Exercise task. Quote exactly the lines spanning from the top of the data below to the line that contains "COL=bpy.context.scene.collection", including both.
* * * * *
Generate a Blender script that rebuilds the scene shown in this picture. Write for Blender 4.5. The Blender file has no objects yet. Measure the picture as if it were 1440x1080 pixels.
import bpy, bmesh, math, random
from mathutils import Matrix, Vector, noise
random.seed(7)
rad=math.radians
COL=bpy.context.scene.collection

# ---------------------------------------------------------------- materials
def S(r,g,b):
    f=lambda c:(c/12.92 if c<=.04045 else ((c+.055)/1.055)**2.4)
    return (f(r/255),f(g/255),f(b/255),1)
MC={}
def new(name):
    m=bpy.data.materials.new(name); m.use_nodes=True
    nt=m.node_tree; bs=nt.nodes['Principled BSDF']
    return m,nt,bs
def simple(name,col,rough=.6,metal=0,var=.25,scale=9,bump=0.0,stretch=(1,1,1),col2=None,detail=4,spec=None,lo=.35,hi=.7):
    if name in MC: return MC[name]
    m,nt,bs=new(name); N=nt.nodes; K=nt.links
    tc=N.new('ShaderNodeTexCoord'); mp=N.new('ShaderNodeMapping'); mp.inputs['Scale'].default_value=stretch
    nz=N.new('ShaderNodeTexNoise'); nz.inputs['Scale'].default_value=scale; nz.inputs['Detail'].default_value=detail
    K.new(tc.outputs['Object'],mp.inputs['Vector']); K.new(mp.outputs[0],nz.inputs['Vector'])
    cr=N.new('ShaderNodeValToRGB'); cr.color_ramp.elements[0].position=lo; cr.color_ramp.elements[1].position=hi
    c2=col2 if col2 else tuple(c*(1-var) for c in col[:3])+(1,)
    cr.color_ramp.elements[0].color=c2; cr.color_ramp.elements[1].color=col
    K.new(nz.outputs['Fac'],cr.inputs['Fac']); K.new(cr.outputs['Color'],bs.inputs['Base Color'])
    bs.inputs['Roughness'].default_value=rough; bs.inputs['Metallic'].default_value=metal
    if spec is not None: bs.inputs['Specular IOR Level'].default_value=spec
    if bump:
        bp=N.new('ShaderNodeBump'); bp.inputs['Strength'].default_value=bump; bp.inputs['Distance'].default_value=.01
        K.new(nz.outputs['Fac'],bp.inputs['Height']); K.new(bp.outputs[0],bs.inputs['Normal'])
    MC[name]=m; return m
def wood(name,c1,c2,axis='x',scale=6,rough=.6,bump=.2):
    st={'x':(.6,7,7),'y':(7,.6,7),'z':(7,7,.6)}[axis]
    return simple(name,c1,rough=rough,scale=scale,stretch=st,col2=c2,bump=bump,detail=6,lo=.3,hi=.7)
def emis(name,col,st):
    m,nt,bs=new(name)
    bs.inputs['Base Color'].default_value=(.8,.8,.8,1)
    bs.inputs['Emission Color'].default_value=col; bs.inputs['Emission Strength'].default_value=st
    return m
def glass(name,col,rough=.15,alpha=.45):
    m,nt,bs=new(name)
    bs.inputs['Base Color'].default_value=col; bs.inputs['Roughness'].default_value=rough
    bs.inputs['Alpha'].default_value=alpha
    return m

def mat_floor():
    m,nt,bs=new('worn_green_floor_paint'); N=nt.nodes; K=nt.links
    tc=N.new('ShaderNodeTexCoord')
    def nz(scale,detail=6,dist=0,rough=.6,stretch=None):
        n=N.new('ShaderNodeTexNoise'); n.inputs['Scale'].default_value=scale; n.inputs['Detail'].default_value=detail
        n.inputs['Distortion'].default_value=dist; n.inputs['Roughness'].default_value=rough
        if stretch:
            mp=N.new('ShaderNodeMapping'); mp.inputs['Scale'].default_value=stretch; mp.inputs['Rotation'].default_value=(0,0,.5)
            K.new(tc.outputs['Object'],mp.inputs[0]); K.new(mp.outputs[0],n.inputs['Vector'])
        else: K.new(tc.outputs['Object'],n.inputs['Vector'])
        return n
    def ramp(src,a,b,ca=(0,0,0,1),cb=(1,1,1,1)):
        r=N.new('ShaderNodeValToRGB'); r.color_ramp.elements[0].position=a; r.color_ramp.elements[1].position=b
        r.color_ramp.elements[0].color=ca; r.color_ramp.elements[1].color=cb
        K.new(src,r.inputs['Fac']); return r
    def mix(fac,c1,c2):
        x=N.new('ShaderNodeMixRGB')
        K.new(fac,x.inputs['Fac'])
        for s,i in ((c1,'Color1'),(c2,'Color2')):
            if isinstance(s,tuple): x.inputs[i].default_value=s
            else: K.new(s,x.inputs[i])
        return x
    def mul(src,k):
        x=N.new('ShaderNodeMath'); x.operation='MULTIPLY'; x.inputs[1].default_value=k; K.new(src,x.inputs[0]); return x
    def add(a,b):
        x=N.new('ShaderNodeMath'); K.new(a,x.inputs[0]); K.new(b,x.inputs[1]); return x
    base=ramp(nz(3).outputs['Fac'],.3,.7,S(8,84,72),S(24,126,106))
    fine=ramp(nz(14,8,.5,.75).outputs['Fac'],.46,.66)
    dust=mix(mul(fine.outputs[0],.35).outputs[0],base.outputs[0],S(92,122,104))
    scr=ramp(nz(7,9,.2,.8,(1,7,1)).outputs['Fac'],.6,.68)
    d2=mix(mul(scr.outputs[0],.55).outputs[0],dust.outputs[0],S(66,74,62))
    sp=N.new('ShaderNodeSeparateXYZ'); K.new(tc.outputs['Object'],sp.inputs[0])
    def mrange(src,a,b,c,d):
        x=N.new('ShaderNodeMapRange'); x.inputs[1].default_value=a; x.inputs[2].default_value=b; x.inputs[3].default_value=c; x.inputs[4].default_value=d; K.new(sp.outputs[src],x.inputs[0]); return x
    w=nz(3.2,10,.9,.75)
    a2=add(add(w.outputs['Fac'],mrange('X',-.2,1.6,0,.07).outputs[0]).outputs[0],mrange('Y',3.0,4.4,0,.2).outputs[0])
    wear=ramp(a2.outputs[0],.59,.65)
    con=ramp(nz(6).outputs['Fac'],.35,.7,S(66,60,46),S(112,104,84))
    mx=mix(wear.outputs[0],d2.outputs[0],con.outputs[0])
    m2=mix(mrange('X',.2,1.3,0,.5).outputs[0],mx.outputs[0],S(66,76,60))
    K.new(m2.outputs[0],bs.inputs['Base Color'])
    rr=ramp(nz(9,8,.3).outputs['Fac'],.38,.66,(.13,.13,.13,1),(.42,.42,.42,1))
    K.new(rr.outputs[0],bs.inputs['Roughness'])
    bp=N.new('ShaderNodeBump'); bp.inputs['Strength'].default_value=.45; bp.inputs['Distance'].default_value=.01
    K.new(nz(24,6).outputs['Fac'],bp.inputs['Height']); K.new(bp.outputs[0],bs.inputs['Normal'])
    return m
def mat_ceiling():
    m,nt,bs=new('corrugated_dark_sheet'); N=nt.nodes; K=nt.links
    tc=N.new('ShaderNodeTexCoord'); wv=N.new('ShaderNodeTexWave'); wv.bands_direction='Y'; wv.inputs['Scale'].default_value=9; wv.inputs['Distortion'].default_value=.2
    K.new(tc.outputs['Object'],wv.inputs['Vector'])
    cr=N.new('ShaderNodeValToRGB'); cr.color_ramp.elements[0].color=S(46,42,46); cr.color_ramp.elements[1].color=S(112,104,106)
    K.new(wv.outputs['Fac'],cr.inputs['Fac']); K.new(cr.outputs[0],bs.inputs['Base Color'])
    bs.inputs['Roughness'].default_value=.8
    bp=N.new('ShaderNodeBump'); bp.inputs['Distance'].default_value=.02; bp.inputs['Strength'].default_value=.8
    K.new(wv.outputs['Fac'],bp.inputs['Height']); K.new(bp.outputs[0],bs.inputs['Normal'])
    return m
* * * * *
Solved exercise.
Generate a Blender script that rebuilds the scene shown in this picture. Write for Blender 4.5. The Blender file has no objects yet. Measure the picture as if it were 1440x1080 pixels.
import bpy, bmesh, math, random
from mathutils import Matrix, Vector, noise
random.seed(7)
rad=math.radians
COL=bpy.context.scene.collection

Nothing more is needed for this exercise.